Mobile is not the 2nd Screen. It's the Brains.

Mobile is not the 2nd Screen. It's the Brains.

Apple's new iPhone 5 looks stunning.  But the most significant thing about it isn't the new form factor, or the sweet Panorama picture taking capabilities, or the turn-by-turn maps functionality, or any of the new jazzy features.

The most significant thing about the iPhone is its fast LTE speed, which is on what by all measures looks to be an exponential curve.

The new iPhone5 can reach speeds of 100mpbs.  That's probably about 10x to 100x as fast as your home cable or DSL connection.  100x, today.  And who knows how fast the next iPhone will be. And what does this speed mean?

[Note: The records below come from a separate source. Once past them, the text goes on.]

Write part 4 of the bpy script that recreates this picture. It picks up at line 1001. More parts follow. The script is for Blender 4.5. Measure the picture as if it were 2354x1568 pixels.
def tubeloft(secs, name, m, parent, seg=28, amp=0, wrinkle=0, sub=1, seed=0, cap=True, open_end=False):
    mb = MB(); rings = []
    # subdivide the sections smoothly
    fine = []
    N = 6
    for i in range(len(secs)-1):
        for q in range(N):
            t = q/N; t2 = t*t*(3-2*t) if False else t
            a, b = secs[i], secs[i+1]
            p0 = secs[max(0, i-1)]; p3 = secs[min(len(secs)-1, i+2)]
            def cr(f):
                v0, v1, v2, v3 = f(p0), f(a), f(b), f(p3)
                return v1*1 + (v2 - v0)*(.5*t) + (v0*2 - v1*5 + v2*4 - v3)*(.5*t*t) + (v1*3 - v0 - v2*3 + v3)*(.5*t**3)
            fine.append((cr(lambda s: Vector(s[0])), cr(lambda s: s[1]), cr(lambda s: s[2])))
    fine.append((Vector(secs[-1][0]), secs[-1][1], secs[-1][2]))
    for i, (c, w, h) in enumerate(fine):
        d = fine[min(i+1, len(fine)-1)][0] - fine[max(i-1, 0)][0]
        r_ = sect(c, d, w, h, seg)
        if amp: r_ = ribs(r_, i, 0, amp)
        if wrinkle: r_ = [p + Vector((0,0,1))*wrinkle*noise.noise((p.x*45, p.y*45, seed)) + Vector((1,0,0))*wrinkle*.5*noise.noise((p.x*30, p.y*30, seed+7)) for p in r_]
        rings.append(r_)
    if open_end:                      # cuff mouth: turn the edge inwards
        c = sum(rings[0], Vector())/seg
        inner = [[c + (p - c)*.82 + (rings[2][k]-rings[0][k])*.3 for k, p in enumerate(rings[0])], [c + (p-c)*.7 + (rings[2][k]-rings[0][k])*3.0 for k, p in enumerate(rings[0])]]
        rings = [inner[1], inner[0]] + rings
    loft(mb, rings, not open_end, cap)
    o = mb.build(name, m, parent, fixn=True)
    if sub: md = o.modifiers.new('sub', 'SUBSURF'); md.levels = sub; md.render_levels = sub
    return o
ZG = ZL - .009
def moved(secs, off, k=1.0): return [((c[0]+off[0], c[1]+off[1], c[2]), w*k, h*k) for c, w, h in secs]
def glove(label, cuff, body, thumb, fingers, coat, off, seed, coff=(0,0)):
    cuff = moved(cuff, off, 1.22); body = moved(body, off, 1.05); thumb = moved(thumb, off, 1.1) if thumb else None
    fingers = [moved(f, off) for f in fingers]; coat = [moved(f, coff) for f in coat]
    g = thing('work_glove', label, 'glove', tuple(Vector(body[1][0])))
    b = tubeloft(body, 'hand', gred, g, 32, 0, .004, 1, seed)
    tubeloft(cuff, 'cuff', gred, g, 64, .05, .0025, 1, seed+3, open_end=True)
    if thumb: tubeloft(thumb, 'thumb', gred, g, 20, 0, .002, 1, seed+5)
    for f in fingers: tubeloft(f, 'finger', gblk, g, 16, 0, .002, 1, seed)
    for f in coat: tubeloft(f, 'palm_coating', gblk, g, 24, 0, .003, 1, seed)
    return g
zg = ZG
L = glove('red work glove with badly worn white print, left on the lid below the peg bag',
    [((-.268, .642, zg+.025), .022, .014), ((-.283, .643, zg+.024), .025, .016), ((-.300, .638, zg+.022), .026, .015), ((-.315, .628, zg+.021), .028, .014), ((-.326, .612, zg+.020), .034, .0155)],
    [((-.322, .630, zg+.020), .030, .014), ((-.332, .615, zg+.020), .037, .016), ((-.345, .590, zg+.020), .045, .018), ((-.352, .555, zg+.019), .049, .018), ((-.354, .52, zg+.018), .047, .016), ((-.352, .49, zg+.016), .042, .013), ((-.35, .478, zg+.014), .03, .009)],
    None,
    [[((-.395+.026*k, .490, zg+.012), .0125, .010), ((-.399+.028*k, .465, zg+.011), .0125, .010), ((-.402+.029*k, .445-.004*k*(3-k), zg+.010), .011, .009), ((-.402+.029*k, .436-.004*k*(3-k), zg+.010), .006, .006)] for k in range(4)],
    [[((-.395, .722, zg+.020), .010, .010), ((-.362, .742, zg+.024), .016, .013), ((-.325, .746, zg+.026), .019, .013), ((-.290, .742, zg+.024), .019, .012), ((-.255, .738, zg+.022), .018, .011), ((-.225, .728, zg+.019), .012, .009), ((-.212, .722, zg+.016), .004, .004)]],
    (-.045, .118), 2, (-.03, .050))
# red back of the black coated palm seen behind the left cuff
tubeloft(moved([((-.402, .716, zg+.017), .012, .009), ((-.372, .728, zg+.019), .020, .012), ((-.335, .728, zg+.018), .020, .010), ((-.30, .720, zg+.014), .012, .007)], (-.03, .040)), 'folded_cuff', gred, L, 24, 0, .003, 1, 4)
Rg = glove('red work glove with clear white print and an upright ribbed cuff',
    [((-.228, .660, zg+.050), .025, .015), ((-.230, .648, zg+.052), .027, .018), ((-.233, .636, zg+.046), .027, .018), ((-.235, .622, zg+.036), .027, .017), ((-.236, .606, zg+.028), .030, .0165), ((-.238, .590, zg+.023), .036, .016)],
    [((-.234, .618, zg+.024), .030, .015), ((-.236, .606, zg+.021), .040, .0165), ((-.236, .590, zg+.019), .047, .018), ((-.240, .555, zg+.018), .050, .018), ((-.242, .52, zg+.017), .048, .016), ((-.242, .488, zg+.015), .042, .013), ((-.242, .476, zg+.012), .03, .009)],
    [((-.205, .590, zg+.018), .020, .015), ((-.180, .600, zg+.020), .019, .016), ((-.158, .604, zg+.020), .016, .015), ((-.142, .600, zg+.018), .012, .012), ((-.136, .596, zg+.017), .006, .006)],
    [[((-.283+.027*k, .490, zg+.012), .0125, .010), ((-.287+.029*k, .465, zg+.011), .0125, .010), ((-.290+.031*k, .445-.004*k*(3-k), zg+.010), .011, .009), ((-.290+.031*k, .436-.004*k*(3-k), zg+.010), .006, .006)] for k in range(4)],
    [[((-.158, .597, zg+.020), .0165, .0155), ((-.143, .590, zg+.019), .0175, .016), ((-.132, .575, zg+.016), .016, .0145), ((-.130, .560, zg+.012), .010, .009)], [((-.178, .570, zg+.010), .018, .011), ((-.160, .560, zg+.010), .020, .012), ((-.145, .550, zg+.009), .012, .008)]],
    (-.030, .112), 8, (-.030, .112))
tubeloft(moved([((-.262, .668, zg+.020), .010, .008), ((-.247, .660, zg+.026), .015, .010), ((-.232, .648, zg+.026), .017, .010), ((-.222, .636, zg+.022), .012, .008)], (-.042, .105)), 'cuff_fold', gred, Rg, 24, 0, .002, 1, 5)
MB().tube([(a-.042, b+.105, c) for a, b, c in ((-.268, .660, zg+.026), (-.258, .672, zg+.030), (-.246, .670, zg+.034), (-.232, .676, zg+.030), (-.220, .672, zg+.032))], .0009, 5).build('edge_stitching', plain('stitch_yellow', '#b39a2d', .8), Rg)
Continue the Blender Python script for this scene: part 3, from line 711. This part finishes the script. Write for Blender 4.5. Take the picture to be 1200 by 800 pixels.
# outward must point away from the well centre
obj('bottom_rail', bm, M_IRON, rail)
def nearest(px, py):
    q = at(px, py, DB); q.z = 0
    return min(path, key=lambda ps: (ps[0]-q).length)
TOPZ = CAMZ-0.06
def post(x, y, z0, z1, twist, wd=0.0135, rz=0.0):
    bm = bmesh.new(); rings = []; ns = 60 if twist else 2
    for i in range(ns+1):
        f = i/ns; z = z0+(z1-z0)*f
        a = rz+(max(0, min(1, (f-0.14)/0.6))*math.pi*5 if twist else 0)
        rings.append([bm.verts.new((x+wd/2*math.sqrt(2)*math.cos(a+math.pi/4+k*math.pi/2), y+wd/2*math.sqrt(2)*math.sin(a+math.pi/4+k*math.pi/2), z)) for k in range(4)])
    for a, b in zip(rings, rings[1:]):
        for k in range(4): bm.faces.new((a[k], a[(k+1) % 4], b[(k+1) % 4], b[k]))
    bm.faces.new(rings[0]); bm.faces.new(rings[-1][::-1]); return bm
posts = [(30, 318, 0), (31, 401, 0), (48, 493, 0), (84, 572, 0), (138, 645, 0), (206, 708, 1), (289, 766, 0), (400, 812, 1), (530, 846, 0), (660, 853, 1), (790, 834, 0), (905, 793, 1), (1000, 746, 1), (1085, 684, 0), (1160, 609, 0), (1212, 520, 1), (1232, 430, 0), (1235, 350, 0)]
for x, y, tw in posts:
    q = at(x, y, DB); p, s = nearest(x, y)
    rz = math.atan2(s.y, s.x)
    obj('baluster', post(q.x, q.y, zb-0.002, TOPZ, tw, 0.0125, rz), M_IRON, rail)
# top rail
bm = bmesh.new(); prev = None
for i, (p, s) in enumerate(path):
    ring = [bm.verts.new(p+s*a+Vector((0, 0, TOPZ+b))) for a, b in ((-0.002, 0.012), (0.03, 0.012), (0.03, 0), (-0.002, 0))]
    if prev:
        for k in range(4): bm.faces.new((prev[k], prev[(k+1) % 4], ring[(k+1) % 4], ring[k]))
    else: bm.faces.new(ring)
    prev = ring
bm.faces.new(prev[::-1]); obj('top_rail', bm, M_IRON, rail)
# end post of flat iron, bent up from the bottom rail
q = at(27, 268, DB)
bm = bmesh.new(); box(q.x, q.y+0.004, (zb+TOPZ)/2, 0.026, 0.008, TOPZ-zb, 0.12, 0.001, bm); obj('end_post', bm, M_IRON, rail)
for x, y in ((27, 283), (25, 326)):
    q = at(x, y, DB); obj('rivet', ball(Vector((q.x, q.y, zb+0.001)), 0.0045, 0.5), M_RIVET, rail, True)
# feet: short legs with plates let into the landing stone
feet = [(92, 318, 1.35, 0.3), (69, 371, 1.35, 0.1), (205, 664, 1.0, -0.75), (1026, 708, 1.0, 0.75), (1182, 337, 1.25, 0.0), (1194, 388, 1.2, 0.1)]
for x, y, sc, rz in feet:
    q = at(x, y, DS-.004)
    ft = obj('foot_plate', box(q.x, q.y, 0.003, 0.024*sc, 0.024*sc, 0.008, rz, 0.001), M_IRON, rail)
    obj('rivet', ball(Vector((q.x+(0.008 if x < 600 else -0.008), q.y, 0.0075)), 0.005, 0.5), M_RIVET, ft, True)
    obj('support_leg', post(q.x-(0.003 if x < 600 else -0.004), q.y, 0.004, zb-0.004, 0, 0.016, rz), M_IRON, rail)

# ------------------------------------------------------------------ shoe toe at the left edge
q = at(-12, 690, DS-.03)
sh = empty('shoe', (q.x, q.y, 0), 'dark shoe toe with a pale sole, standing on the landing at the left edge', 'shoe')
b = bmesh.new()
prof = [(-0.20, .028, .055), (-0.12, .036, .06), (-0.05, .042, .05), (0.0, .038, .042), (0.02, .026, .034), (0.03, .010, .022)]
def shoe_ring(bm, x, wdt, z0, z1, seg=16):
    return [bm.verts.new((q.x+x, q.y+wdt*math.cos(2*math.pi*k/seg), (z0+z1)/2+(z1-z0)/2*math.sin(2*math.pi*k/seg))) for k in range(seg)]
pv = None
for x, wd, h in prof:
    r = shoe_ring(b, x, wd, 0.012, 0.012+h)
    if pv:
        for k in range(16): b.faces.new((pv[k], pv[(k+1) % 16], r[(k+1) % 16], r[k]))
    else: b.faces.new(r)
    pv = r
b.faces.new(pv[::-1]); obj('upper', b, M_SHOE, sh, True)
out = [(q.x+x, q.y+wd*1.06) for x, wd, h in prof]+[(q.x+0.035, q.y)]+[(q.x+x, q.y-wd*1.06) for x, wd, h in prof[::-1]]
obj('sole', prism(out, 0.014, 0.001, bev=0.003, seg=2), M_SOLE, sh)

It means that the iPhone -- and all smartphones -- are becoming the brains behind your digital persona.  As a human being, you're analog.  The phone is digital.  It's your gateway to the digital world.  It's you, digitally, in your pocket.

This massive speed increase means that your phone becomes the brains of everything you interface with.  Many media companies call mobile the "2nd screen," meaning it's a secondary device after the TV.  That's wrong.  Mobile isn't a screen at all.  It's going to be the way you choose what content to watch, on any screen.  The mobile phone replaces the cable box on top of your TV. Just look at AirPlay -- a way to send whatever you want to watch on your phone to a connected device, like a TV. Now imagine AirPlay-type capabilities on any surface, with the phone as the conductor of the symphony you call life.

While media companies haven't quite digested this yet[1], car manufacturers have been wrestling with the same issue since smartphones became popular. They often thought of the "MMI" in-dash multimedia display as the driver's primary interface with the car. They made huge profit margins by upselling MMI devices in cars, and so were very reluctant to think of the car as the "peripheral," and instead thought of the phone as the peripheral. But the phone is the brains. The phone is where your contact list is stored. It's how you make calls, post to social platforms, and interact with others. The car's MMI device is the peripheral.

Watch for many more examples of the phone becoming your "command center" (with mobile apps as the primary interface) and everything else becoming the peripheral. With the iPhone5's faster-than-home connection speeds, it's ready to disintermediate a lot of industries that think it's the peripheral.

=========

[1] Media companies haven't had to digest this yet, because the traditional distribution system is very powerful and ingrained.  My guess is that the switch to mobile becoming "the brains" of how people choose what to watch will happen in the next two to three years.  But I could be way off.  Talk to any media company executive, and you'll likely hear a timeframe of more like 10+ years.  That could be right.  But here's one reason I think it'll be much sooner:  As media companies start to simulcast their content across multiple devices, users will get used to picking up the device closest to them to determine what to watch.  And that will-- more often than not-- be the phone, or the tablet, and not the TV with the cable box.

What I mean by this is that today, content is locked down on mobile devices for some period of time -- you can watch it on the TV today, but if you want to watch it on a computer or mobile device, you have to wait a day or longer.  But I'd be willing to bet that the first crack in this model will be simulcasting, where the content shows up at the same time on the mobile device as it does on traditional linear devices.  And when that happens, the floodgates will open, because at that point, why wait to get home to watch a show on your TV when you can watch it on train on the way home, on your mobile device?